Scene script records
%%

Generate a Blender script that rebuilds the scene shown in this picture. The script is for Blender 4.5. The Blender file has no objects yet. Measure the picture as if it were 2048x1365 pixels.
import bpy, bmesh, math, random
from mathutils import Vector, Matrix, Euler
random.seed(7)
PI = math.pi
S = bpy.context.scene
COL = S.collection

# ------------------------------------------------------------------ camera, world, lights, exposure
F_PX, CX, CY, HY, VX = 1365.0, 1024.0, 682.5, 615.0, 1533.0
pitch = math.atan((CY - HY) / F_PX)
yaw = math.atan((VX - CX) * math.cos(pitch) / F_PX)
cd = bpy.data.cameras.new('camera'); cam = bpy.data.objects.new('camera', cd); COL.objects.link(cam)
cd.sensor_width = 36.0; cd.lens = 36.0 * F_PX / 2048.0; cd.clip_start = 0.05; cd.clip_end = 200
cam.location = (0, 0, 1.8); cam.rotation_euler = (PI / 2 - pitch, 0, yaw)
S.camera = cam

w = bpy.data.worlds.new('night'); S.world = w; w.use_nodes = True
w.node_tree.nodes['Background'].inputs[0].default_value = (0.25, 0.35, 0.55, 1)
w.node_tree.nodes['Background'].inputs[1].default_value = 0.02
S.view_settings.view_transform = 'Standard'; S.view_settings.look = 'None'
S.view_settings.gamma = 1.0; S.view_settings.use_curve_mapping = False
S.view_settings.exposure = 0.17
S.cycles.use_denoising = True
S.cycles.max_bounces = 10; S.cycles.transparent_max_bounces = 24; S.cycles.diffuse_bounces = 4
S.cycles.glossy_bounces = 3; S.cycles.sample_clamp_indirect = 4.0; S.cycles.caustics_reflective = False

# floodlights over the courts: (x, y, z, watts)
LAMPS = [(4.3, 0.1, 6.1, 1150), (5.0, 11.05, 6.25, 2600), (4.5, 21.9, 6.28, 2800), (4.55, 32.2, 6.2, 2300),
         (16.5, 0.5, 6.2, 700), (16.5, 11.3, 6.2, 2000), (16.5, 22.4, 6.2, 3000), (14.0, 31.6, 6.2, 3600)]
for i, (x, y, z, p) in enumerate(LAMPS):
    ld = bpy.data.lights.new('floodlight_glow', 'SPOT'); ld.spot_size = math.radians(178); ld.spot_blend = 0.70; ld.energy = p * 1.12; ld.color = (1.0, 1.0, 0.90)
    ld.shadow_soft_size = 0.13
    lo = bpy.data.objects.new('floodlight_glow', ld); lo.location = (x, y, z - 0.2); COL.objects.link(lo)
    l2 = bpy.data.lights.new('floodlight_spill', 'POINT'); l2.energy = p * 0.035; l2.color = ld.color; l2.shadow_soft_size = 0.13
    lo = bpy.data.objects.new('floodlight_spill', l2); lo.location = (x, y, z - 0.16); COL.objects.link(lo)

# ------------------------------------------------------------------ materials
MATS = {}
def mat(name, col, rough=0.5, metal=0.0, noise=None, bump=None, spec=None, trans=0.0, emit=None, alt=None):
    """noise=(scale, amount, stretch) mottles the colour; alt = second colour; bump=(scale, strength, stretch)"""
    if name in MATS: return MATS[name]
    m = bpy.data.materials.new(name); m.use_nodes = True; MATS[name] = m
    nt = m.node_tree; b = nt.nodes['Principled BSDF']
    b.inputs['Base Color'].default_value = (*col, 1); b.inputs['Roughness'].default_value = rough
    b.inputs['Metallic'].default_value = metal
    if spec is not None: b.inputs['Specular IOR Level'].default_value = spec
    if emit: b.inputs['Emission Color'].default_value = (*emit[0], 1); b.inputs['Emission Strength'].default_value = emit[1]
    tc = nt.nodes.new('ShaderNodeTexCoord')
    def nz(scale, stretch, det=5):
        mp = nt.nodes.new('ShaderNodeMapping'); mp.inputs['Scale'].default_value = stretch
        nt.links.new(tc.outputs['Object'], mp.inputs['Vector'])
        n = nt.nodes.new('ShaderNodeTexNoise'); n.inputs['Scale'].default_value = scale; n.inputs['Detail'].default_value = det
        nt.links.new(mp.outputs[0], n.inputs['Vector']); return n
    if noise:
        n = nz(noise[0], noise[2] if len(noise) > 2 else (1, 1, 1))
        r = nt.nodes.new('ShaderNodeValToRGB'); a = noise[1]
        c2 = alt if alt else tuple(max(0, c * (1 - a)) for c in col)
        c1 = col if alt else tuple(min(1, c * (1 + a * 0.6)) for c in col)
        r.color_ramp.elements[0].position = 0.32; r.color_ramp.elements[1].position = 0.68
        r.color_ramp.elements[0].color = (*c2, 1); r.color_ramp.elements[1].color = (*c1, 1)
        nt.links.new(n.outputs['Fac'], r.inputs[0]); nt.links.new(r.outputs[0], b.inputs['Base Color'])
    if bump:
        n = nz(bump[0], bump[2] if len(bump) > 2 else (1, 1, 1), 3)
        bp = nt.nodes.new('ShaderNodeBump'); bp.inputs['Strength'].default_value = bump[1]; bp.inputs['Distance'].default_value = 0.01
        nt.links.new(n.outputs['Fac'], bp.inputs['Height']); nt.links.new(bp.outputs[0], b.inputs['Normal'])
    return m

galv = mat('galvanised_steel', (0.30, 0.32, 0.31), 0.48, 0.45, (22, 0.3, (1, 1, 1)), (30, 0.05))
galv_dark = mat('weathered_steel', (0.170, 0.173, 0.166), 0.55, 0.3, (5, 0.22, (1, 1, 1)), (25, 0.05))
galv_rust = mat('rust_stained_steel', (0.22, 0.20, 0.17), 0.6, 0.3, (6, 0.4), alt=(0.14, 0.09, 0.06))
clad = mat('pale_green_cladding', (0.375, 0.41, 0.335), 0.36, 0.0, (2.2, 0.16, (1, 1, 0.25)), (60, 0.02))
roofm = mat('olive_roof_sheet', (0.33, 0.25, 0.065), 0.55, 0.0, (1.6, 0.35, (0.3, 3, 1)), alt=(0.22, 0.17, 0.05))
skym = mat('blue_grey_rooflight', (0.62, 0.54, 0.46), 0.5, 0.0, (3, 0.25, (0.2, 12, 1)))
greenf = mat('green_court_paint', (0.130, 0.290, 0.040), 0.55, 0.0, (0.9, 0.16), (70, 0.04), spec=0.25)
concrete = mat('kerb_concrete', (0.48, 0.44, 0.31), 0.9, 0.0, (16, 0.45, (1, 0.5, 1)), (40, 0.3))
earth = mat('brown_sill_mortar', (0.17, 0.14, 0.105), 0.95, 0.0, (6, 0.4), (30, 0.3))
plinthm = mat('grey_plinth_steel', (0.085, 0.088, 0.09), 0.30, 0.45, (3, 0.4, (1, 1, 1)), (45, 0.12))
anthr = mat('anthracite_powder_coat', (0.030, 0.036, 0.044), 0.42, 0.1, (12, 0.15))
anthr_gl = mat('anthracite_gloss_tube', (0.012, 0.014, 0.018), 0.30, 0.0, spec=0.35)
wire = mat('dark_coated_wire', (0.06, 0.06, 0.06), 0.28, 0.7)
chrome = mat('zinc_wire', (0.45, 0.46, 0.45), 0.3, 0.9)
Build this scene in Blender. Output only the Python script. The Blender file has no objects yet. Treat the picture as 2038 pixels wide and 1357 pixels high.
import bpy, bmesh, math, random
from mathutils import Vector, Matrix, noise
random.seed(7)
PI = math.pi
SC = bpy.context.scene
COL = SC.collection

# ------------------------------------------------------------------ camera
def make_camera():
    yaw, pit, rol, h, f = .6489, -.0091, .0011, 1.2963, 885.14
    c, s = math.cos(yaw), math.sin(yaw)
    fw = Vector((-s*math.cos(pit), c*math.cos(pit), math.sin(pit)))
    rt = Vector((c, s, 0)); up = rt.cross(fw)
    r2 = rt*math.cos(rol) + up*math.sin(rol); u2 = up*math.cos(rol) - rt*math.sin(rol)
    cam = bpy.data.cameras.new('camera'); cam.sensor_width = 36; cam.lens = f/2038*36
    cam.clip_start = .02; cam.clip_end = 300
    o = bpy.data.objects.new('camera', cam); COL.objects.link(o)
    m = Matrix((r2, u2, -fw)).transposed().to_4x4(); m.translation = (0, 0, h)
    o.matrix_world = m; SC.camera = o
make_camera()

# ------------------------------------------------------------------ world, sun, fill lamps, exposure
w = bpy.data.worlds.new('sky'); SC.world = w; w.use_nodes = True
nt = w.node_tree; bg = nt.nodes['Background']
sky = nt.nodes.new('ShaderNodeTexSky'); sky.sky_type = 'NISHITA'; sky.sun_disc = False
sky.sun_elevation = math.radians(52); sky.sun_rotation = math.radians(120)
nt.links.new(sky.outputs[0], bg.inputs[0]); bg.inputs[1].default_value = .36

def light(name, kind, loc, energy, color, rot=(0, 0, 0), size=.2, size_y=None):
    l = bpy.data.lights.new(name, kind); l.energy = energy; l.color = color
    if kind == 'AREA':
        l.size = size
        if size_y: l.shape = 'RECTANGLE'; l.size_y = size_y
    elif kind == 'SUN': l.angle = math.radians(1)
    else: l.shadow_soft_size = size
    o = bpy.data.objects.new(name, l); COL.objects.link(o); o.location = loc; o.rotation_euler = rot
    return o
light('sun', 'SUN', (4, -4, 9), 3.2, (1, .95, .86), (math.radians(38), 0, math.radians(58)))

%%

**Short task**
Quote exactly the first line of the data and every line after it through the one holding "S.camera = cam".

**Response below**
Generate a Blender script that rebuilds the scene shown in this picture. The script is for Blender 4.5. The Blender file has no objects yet. Measure the picture as if it were 2048x1365 pixels.
import bpy, bmesh, math, random
from mathutils import Vector, Matrix, Euler
random.seed(7)
PI = math.pi
S = bpy.context.scene
COL = S.collection

# ------------------------------------------------------------------ camera, world, lights, exposure
F_PX, CX, CY, HY, VX = 1365.0, 1024.0, 682.5, 615.0, 1533.0
pitch = math.atan((CY - HY) / F_PX)
yaw = math.atan((VX - CX) * math.cos(pitch) / F_PX)
cd = bpy.data.cameras.new('camera'); cam = bpy.data.objects.new('camera', cd); COL.objects.link(cam)
cd.sensor_width = 36.0; cd.lens = 36.0 * F_PX / 2048.0; cd.clip_start = 0.05; cd.clip_end = 200
cam.location = (0, 0, 1.8); cam.rotation_euler = (PI / 2 - pitch, 0, yaw)
S.camera = cam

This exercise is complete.